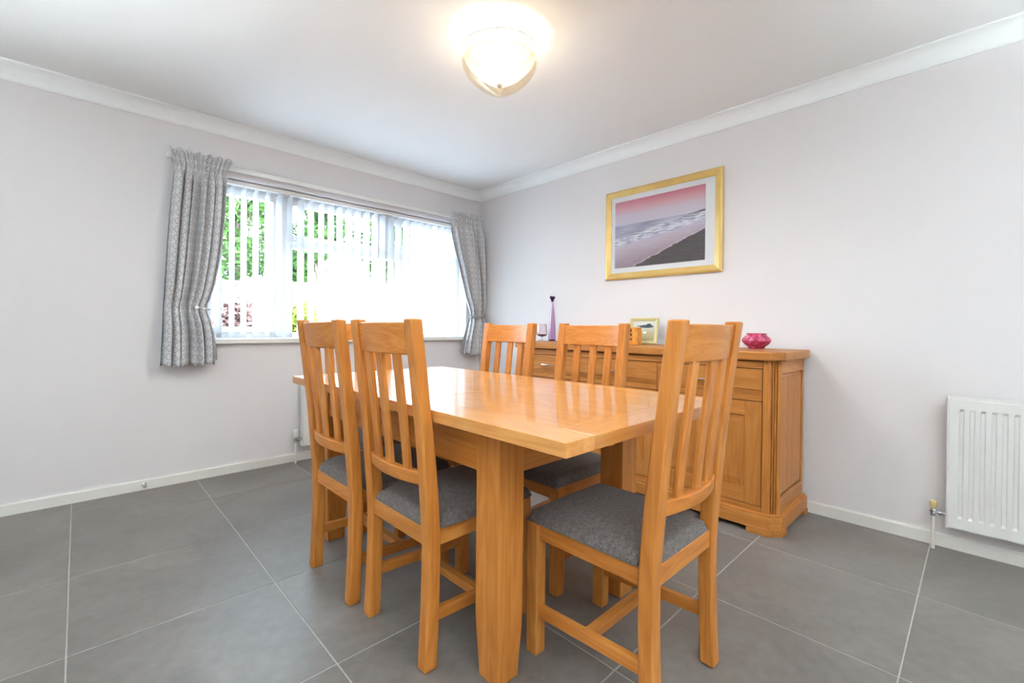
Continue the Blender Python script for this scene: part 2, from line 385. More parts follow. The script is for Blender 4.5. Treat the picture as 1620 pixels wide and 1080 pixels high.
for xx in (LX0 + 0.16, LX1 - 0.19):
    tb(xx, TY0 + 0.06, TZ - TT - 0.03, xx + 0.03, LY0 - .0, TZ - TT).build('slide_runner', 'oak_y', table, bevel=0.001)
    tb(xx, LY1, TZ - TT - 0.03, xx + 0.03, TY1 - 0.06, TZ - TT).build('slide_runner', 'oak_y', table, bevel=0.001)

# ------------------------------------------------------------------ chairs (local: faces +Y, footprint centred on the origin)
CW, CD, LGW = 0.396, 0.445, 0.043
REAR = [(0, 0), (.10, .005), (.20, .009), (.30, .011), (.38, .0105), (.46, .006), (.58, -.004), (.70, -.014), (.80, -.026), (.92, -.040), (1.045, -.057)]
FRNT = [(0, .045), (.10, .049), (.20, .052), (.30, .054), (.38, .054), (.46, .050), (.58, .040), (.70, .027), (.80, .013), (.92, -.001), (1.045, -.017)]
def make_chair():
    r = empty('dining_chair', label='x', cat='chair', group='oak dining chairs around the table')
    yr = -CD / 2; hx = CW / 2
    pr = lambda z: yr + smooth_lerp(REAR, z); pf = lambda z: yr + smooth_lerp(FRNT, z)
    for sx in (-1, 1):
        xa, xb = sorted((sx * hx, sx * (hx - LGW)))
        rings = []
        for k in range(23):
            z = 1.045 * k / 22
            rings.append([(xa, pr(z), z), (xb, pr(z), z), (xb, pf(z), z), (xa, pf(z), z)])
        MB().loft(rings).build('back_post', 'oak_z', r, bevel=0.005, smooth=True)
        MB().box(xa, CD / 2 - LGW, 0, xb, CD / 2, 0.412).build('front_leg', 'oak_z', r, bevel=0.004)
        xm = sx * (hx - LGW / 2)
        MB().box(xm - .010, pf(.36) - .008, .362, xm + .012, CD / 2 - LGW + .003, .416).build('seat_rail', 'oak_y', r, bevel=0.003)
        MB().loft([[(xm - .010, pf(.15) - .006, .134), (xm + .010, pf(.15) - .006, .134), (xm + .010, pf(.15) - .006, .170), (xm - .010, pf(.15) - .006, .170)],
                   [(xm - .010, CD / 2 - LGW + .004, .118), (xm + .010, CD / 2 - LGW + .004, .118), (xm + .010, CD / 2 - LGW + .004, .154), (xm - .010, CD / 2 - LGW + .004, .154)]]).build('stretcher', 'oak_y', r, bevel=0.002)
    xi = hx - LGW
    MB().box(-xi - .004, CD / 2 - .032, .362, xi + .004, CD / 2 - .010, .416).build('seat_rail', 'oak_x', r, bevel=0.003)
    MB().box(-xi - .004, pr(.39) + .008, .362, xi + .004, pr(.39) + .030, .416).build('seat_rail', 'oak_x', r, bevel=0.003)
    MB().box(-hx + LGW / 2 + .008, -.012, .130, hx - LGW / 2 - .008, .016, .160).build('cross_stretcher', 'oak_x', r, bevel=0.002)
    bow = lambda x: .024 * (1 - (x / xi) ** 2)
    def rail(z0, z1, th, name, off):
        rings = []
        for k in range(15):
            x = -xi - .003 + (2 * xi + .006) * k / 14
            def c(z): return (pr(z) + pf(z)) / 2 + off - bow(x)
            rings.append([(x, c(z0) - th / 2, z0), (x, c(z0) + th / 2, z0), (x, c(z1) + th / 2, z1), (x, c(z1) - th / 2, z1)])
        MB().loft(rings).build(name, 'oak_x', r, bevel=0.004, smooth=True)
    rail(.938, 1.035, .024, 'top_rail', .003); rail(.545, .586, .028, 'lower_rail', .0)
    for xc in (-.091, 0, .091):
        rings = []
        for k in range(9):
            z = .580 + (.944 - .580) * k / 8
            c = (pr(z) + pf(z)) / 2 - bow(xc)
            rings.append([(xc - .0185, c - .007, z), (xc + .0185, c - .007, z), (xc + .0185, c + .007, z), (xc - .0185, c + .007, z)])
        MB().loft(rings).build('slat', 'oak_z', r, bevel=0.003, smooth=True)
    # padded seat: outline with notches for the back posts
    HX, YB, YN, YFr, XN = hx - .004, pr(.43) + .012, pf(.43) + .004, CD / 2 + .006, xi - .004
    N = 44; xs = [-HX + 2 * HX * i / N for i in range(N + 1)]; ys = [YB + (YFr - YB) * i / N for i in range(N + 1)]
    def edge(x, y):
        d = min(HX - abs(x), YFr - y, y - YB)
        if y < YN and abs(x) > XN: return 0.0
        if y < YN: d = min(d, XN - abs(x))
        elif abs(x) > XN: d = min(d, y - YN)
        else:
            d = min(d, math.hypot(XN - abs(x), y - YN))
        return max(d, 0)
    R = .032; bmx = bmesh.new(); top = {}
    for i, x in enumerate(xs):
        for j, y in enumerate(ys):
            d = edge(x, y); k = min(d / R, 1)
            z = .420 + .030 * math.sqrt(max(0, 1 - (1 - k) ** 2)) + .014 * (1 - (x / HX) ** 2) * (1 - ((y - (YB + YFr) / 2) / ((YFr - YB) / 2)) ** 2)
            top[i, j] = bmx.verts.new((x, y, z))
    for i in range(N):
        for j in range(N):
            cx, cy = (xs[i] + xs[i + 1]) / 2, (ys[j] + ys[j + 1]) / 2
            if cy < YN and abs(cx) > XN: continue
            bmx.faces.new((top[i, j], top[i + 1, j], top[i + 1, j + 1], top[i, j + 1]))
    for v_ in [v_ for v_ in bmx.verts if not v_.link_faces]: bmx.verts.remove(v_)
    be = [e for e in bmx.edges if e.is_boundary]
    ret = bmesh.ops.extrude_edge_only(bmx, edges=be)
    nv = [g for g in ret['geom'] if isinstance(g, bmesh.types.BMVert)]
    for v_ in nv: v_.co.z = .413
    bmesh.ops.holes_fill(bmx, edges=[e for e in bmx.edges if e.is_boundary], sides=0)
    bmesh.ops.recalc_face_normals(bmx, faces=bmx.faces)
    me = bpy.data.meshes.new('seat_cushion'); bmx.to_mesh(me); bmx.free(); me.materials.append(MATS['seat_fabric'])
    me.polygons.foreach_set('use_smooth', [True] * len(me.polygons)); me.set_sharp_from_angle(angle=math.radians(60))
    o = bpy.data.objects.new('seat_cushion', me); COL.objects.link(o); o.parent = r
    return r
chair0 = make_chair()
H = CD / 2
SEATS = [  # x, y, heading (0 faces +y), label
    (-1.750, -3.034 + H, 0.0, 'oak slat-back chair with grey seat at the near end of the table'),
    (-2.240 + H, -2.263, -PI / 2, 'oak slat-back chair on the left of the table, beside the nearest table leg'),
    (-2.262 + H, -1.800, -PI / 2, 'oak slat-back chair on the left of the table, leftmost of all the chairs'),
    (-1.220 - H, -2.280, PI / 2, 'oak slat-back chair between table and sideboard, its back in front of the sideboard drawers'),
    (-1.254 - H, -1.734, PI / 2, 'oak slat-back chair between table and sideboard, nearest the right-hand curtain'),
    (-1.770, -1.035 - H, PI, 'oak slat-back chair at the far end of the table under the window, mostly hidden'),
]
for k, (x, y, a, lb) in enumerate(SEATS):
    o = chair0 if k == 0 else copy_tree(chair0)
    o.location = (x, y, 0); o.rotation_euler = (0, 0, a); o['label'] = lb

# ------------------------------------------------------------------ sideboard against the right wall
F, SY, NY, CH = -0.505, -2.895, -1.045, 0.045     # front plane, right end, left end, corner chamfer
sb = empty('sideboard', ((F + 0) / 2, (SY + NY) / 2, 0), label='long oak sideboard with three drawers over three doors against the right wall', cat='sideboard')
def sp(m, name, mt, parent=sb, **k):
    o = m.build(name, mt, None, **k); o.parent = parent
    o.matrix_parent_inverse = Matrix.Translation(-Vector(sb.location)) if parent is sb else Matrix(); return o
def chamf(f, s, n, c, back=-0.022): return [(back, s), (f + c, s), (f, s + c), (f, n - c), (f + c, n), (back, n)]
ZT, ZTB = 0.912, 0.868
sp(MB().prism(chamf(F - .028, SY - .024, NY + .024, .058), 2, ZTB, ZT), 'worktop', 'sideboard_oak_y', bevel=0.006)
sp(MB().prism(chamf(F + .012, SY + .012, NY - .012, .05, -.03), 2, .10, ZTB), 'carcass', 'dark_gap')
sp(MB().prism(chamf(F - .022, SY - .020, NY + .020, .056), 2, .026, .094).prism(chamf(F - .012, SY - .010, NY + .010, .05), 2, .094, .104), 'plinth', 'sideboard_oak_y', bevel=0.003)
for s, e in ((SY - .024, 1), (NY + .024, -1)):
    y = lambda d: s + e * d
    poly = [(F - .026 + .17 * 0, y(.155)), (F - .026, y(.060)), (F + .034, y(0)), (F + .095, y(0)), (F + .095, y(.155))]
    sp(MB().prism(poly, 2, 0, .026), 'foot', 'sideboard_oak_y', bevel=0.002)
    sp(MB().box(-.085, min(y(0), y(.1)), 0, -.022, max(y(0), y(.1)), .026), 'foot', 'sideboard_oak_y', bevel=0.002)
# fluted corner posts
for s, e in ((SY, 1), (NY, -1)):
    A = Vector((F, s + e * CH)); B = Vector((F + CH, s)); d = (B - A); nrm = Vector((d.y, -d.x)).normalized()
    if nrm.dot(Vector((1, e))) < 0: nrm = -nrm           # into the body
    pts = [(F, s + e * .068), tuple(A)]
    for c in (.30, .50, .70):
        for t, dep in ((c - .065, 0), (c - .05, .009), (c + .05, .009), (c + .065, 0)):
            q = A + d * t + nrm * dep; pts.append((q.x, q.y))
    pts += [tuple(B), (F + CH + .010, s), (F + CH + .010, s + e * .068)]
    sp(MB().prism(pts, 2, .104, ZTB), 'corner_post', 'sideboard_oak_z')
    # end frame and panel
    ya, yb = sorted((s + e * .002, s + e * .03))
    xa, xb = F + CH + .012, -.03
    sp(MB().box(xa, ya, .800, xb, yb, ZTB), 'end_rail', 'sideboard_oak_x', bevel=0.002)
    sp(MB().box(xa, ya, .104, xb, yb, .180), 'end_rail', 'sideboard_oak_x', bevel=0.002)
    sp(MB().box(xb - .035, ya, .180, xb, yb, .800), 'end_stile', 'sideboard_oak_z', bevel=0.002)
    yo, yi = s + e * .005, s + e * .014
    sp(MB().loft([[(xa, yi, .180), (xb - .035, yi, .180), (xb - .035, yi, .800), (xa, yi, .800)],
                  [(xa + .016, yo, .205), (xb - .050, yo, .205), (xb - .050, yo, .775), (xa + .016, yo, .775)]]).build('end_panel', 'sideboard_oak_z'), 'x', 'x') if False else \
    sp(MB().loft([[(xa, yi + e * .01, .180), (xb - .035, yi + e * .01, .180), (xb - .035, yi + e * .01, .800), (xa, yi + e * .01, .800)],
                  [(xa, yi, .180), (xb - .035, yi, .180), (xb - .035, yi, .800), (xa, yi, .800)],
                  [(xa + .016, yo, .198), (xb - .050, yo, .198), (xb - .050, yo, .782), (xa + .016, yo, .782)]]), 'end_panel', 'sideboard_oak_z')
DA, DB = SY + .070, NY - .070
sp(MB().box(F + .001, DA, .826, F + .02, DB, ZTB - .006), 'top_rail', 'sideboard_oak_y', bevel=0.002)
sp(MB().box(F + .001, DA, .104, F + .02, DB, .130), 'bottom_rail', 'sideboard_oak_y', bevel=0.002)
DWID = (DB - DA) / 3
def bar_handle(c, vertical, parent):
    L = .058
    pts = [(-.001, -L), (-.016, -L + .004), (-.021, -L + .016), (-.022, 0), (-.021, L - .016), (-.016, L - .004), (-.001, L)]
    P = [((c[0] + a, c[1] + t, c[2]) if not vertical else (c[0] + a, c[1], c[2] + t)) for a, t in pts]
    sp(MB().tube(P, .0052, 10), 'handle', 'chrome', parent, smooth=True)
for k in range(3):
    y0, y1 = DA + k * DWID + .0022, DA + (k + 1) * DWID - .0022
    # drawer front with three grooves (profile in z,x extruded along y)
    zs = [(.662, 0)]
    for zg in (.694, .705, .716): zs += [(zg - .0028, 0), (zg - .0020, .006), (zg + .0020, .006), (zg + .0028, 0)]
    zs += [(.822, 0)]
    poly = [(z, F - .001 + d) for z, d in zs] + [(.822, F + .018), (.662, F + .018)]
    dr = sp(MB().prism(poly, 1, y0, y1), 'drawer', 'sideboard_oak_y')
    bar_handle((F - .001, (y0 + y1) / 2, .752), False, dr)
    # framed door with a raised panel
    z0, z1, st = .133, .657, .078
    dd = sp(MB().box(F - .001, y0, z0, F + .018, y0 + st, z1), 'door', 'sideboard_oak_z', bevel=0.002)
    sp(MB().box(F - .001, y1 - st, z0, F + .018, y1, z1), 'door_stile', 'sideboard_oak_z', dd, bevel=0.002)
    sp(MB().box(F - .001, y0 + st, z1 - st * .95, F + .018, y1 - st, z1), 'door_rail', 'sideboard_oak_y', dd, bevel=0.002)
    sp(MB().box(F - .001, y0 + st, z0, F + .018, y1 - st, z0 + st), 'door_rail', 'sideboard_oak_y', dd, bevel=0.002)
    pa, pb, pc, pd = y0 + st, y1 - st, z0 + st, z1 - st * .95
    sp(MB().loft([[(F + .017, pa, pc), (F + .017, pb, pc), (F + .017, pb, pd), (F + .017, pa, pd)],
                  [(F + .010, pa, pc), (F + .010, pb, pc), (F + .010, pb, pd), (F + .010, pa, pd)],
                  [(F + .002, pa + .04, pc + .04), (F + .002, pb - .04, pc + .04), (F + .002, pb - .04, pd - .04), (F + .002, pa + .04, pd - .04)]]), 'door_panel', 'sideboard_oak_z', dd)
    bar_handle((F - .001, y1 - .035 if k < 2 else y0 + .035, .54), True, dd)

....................

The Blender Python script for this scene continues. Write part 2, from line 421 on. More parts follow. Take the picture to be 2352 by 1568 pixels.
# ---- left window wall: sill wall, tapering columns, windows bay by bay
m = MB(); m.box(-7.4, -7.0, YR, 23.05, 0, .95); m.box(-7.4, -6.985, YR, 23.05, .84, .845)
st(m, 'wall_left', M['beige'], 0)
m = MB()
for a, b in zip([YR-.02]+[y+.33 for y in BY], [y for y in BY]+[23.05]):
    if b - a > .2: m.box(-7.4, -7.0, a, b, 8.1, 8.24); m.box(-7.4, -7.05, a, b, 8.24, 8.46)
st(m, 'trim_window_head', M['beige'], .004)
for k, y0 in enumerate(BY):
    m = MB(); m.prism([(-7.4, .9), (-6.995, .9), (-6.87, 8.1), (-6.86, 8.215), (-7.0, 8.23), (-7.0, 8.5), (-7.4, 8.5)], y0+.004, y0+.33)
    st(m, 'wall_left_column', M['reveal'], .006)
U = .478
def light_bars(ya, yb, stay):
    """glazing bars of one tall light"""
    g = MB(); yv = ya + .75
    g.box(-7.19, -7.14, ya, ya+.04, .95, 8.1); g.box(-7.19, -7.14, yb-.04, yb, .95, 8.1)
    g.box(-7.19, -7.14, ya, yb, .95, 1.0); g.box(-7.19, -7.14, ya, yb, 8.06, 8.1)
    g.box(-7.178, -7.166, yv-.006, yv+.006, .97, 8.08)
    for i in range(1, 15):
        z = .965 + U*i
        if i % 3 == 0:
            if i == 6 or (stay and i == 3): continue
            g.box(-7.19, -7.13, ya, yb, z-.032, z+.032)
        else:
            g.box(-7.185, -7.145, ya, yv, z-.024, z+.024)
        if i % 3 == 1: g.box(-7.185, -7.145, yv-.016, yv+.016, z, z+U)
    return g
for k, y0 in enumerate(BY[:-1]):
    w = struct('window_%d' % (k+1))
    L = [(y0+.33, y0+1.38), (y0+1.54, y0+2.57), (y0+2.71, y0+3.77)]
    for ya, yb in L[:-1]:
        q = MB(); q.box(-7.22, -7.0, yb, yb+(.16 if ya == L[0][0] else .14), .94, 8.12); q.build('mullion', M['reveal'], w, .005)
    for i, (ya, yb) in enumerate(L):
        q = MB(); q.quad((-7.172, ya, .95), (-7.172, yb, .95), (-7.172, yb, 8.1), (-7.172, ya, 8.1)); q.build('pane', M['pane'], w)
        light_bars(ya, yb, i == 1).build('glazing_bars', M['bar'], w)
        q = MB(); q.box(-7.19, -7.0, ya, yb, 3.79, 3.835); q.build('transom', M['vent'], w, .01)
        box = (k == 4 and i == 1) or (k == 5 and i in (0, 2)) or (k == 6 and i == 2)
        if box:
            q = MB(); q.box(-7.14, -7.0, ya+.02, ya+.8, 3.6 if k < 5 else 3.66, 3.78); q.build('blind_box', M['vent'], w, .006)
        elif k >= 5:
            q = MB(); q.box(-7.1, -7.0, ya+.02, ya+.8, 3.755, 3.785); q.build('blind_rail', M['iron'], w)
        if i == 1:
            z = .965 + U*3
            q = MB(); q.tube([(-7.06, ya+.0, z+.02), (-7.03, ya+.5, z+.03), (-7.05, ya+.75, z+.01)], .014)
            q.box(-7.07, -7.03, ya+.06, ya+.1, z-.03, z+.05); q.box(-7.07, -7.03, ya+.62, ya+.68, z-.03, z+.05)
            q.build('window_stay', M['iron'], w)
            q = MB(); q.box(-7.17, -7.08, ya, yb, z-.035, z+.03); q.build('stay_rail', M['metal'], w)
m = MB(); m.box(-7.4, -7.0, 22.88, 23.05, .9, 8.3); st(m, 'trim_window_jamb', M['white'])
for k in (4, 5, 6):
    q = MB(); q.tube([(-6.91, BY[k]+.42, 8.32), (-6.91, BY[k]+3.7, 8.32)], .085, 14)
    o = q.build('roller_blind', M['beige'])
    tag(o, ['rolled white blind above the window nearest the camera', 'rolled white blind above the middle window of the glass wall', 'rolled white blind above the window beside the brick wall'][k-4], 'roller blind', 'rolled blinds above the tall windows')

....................

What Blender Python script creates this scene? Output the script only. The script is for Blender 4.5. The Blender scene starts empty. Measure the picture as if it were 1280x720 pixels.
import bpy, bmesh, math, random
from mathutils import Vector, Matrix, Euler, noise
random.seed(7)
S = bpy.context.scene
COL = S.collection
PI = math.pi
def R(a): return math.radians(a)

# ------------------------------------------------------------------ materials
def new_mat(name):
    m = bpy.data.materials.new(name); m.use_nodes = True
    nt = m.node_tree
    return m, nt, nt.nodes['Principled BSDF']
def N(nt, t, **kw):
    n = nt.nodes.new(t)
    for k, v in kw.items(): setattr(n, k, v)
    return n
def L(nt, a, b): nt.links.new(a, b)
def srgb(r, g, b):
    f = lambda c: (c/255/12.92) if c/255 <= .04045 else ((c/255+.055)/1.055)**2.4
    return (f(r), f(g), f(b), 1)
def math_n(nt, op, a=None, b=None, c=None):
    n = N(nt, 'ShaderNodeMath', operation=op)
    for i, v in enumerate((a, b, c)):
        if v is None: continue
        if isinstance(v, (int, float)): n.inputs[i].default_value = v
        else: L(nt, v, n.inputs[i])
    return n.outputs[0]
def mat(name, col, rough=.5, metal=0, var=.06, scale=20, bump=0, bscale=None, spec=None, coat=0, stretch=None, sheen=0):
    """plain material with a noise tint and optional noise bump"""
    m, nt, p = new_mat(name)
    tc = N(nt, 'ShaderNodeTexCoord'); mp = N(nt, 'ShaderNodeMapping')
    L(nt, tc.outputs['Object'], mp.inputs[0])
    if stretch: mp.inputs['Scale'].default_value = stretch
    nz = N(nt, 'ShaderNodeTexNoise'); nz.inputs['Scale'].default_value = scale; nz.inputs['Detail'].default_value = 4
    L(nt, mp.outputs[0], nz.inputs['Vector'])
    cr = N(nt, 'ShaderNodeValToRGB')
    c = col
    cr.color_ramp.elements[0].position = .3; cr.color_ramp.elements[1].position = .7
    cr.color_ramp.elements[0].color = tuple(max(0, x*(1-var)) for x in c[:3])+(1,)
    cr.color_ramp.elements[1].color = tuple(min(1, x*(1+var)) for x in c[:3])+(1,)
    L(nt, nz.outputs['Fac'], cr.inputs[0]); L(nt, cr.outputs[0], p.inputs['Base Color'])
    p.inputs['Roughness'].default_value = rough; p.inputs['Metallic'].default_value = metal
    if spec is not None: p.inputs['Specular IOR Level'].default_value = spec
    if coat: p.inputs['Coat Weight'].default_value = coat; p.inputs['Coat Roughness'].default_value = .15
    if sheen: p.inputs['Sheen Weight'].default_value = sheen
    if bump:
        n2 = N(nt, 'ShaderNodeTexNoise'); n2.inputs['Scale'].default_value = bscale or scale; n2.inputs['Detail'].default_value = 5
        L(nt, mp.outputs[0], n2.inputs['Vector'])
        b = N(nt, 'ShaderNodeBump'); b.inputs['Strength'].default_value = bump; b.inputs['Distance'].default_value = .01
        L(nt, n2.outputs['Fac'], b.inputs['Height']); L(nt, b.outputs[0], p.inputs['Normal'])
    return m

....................

■ Exercise brief
Repeat word for word the lines from the line containing "Continue the Blender" to the line containing "tb(xx, LY1, TZ", both lines included; nothing else should appear.

■ Response to this exercise
Continue the Blender Python script for this scene: part 2, from line 385. More parts follow. The script is for Blender 4.5. Treat the picture as 1620 pixels wide and 1080 pixels high.
for xx in (LX0 + 0.16, LX1 - 0.19):
    tb(xx, TY0 + 0.06, TZ - TT - 0.03, xx + 0.03, LY0 - .0, TZ - TT).build('slide_runner', 'oak_y', table, bevel=0.001)
    tb(xx, LY1, TZ - TT - 0.03, xx + 0.03, TY1 - 0.06, TZ - TT).build('slide_runner', 'oak_y', table, bevel=0.001)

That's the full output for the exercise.